Lo dejo aquí para no hacer un spoiler al lector y porque en realidad quien aterrizará en el palacio renacentista de la plaza de Sant Jaume será el hombrecillo con barba que hace de vicario del fraile Junqueras, y con él nada podrá ser más aburrido. Incluso las puñaladas que se puedan lanzar entre sí puigdemontistas y junqueristas, con la impagable contribución de los condotieri de la CUP, el neocarlismo iluminado, suenan a diálogos viejos que nos sabemos de memoria, como los chistes malos que los abuelos contaban a nuestros padres que nos los contaron a nosotros.     
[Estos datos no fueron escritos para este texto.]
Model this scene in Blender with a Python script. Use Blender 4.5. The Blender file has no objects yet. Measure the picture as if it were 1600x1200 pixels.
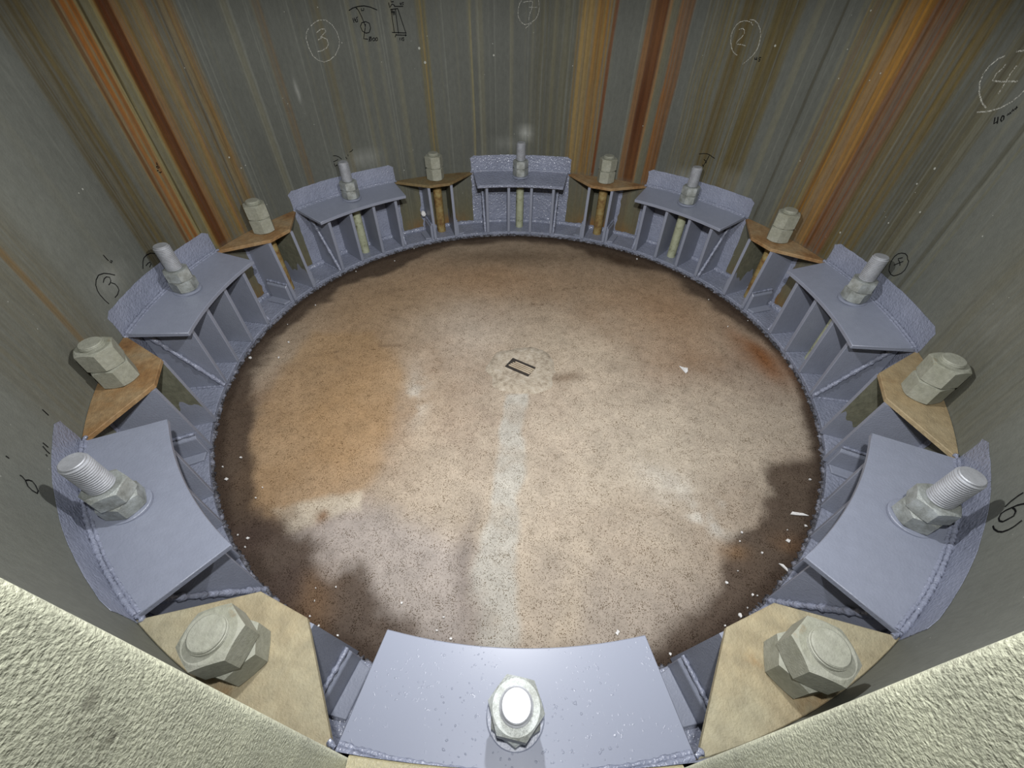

Por eso recomiendo a los habitantes de este lugar inhóspito --al menos a los que no formamos parte de este culto-- tomarlo con filosofía; hacer oídos sordos a ese ruido hecho de lamentaciones, agravios eternos, grandes gesticulaciones y consignas desgastadas, apartar la mirada de los altavoces mediáticos que les sufragamos, y dedicarse al vicio y a la depravación. Es cierto que se hace difícil compartir espacio vital con gente en permanente estado alucinatorio, pero hay que apechugar y mantener como sea la joie de vivre. Vendrán tiempos mejores.